--- BEGIN ---

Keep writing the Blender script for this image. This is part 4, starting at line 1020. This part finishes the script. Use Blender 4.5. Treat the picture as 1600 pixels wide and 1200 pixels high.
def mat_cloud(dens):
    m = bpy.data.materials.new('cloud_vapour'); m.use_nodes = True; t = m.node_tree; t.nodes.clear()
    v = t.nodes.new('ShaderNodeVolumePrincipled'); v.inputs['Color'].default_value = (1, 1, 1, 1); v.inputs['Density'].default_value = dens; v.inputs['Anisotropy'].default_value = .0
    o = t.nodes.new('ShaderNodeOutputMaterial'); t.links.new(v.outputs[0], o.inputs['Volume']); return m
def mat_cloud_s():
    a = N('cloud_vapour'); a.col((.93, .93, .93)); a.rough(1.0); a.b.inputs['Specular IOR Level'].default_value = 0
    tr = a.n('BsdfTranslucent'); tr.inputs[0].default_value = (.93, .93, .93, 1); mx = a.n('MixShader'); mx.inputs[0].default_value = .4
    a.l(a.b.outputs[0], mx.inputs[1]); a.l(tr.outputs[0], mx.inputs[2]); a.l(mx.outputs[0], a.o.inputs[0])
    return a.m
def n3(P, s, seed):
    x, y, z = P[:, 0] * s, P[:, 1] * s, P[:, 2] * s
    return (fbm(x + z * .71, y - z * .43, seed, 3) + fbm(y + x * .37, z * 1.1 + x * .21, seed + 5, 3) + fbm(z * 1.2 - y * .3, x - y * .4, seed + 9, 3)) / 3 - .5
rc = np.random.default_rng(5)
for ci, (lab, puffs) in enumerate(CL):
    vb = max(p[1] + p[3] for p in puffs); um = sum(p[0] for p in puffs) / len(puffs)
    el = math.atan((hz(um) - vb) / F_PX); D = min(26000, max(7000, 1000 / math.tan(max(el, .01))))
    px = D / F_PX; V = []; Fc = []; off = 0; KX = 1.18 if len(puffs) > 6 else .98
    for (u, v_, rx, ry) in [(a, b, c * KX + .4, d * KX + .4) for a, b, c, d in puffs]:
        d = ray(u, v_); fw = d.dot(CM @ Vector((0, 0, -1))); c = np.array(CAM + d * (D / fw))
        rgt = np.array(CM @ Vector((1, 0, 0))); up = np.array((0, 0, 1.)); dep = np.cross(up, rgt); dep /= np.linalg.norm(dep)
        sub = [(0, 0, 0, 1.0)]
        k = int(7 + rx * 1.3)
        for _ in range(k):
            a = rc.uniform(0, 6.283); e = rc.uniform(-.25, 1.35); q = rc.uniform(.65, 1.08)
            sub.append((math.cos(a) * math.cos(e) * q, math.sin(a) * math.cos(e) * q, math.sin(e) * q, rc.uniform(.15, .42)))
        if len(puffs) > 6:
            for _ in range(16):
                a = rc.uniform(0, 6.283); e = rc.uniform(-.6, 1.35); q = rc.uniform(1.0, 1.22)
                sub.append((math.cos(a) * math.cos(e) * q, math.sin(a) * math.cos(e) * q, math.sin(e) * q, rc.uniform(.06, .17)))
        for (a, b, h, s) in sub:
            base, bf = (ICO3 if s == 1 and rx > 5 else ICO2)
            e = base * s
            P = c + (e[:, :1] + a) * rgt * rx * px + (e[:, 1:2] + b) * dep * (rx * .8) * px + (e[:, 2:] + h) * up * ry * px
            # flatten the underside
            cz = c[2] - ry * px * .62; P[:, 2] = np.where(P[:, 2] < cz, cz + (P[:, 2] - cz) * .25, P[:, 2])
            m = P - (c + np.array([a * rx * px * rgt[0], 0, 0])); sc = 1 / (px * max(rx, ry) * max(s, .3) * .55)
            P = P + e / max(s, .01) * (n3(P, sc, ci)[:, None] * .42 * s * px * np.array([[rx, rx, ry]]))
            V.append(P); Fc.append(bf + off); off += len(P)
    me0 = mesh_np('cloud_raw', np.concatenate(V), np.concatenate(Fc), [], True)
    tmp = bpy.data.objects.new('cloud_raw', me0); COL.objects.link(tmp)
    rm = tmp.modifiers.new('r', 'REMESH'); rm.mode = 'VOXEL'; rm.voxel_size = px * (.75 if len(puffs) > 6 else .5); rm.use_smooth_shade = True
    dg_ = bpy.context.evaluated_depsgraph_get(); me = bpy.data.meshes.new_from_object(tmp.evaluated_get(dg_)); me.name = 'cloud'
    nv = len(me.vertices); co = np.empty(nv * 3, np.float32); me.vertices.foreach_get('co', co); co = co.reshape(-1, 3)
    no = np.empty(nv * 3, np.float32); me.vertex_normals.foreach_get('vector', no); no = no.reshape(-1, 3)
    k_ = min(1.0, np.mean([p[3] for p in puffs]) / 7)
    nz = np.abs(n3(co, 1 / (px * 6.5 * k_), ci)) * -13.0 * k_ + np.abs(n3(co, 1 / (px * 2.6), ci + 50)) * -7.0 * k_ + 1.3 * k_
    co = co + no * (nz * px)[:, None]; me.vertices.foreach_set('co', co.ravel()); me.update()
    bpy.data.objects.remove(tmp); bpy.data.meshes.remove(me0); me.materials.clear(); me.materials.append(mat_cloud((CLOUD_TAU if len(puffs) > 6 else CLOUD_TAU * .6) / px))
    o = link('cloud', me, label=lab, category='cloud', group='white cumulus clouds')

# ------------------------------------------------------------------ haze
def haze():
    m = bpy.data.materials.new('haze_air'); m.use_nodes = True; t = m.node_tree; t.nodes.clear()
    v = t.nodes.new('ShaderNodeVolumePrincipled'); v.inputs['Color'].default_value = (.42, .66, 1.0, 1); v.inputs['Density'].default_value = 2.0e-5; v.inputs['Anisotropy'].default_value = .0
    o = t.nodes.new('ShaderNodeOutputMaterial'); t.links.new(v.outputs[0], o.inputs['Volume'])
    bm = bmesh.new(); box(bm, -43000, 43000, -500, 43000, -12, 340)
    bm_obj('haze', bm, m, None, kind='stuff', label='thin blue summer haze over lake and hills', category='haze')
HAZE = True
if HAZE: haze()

--- END ---
--- BEGIN ---

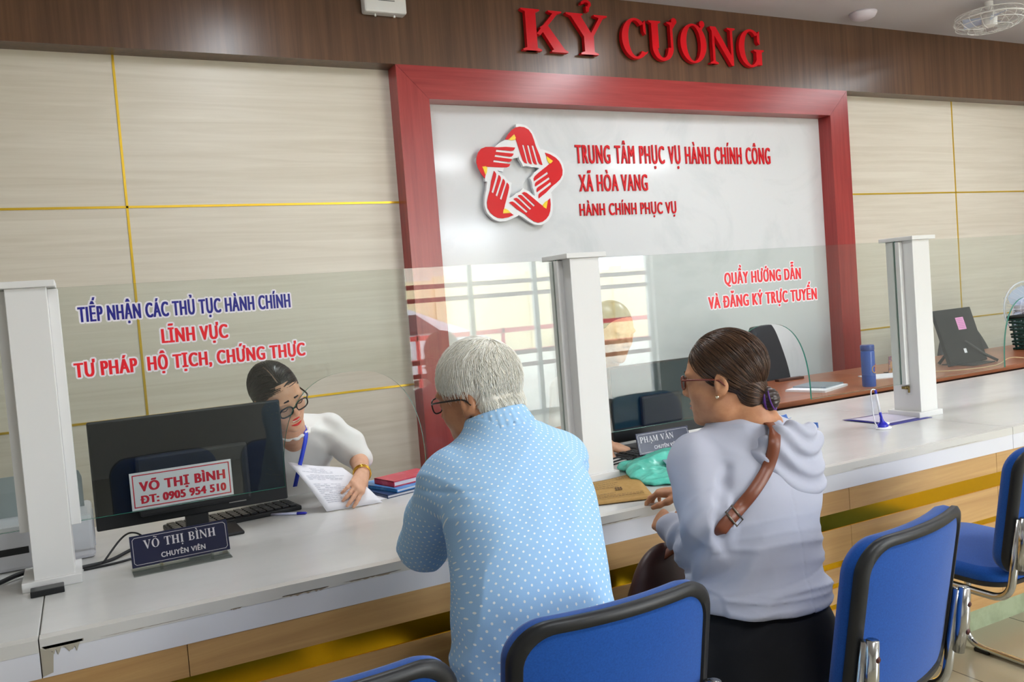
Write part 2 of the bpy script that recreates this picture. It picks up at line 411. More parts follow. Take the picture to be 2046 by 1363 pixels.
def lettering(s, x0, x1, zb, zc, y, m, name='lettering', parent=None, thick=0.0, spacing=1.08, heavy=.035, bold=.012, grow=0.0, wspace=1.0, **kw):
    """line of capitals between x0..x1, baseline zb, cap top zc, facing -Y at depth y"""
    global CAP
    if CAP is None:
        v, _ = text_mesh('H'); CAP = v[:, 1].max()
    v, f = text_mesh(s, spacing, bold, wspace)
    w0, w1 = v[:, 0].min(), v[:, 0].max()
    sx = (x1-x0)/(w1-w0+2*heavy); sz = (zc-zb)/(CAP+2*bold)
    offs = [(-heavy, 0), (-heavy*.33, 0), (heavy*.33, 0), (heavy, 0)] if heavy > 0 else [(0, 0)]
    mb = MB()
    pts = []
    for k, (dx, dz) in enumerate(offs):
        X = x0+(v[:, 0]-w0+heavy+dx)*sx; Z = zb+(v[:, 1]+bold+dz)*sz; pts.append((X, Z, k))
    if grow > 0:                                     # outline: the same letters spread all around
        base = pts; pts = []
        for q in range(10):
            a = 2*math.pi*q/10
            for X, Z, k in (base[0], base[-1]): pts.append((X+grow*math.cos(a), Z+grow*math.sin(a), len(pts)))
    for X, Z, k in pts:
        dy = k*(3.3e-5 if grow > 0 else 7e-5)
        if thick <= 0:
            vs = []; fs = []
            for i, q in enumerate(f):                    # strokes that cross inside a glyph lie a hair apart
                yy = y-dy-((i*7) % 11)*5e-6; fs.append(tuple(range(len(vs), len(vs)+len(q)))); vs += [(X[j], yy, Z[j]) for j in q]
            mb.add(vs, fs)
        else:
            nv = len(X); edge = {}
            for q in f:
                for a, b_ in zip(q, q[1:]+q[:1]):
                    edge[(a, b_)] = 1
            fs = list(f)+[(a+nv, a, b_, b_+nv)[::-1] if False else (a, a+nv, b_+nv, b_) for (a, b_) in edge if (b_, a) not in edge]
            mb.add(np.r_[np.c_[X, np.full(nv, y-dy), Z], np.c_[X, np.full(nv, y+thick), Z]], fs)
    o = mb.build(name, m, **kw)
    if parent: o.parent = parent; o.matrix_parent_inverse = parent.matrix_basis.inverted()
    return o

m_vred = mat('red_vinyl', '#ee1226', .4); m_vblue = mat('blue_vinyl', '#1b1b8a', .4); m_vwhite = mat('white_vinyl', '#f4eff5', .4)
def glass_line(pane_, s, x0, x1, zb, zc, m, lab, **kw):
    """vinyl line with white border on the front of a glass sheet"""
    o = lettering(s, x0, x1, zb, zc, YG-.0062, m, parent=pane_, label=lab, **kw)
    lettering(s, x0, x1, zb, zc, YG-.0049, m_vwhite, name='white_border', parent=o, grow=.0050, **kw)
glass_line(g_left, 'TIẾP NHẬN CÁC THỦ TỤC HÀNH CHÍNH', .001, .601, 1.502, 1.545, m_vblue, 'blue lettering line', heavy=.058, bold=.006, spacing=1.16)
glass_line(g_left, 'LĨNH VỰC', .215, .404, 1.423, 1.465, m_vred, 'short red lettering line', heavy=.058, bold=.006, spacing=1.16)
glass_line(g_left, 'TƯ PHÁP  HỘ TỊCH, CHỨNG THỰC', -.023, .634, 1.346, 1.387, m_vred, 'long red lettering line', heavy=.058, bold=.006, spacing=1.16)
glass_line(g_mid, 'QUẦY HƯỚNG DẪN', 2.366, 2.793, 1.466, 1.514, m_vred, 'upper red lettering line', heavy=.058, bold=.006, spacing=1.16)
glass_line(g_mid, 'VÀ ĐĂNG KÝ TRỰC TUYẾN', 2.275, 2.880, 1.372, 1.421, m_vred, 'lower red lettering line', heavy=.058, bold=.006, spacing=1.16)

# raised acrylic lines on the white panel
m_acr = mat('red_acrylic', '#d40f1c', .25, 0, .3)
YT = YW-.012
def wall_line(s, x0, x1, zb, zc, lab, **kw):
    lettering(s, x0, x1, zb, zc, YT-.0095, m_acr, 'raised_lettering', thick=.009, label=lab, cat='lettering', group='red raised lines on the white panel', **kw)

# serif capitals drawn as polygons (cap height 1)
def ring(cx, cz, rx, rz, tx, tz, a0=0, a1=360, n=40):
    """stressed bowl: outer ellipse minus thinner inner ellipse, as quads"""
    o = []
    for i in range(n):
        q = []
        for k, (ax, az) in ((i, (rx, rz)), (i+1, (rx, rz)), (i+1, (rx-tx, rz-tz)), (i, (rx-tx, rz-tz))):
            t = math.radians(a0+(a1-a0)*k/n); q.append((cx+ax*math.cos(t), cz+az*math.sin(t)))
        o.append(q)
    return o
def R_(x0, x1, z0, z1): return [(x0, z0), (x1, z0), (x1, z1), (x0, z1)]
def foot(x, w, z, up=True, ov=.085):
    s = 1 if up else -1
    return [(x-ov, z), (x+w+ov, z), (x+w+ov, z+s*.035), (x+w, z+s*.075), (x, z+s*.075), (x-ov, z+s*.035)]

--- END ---

◆ Goal: In the entries above, find each line with the string "that" and copy it.

◆ Response:
Write part 2 of the bpy script that recreates this picture. It picks up at line 411. More parts follow. Take the picture to be 2046 by 1363 pixels.
            for i, q in enumerate(f):                    # strokes that cross inside a glyph lie a hair apart